Never in recent history have trade and human rights abuses been so clearly linked. On February 1st, 2021, the Labour Campaign for Human Rights held a panel discussion on how the UK could put human rights at the heart of its foreign and trade policy.
Speakers:
♦️ Matthew Turner, Labour Campaign for Human Rights (Chair)
♦️ Emily Thornberry, Shadow Secretary of State for International Trade
♦️ Rahima Mahmut, UK Project Director, World Uyghur Congress (WUC)
♦️ David Lawrence, Senior Political Adviser, Trade Justice Movement
♦️ Isabelle Younane, Senior Advocacy Manager, ActionAid UK
Key Topics:
♦️ The threat to workers’ rights of the UK-EU trade deal and implications for the ECHR;
♦️ The Uyghur genocide and the ‘Genocide Amendment’ to the Trade Bill;
♦️ Human rights conditionality in UK trade deals with non-EU countries, including parliamentary scrutiny of new trade agreements; and
♦️ Corporate supply chains & human rights.
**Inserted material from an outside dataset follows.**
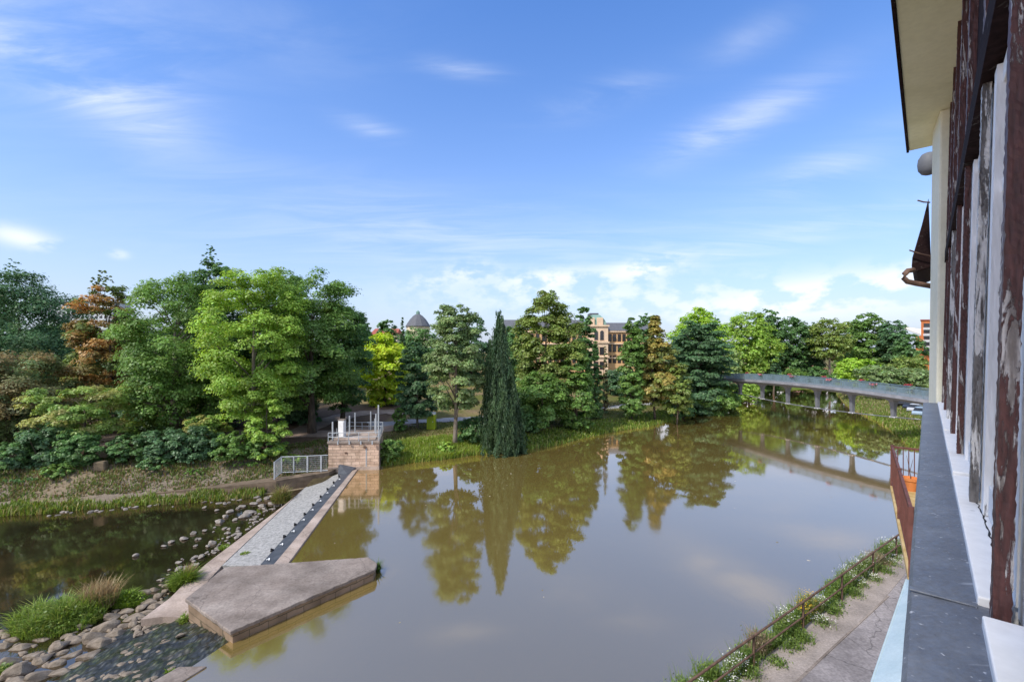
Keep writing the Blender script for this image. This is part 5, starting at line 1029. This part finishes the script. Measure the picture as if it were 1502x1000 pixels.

Trade deals are headline news at the moment. The UK and the EU have agreed a last-minute trade agreement to prevent a catastrophic no-deal Brexit. Almost simultaneously, the EU (led by Germany) has finalised a long-delayed investment treaty with China, much to the frustration of the incoming Biden administration in the US. At the same time, the evidence that the Chinese State is committing a genocide against the Uyghur people in Xinjiang has become insurmountable - as the UK Trade Bill returns to the House of Commons this month, MPs will vote on a ‘Genocide Amendment’ from the Lords which aims to prevent trade deals with genocidal states (with such a determination to be made by the UK High Court, not the UN). And, following the conclusion of a trade deal with Japan at the end of last year, the UK will be seeking many new trade agreements with non-EU countries in 2021.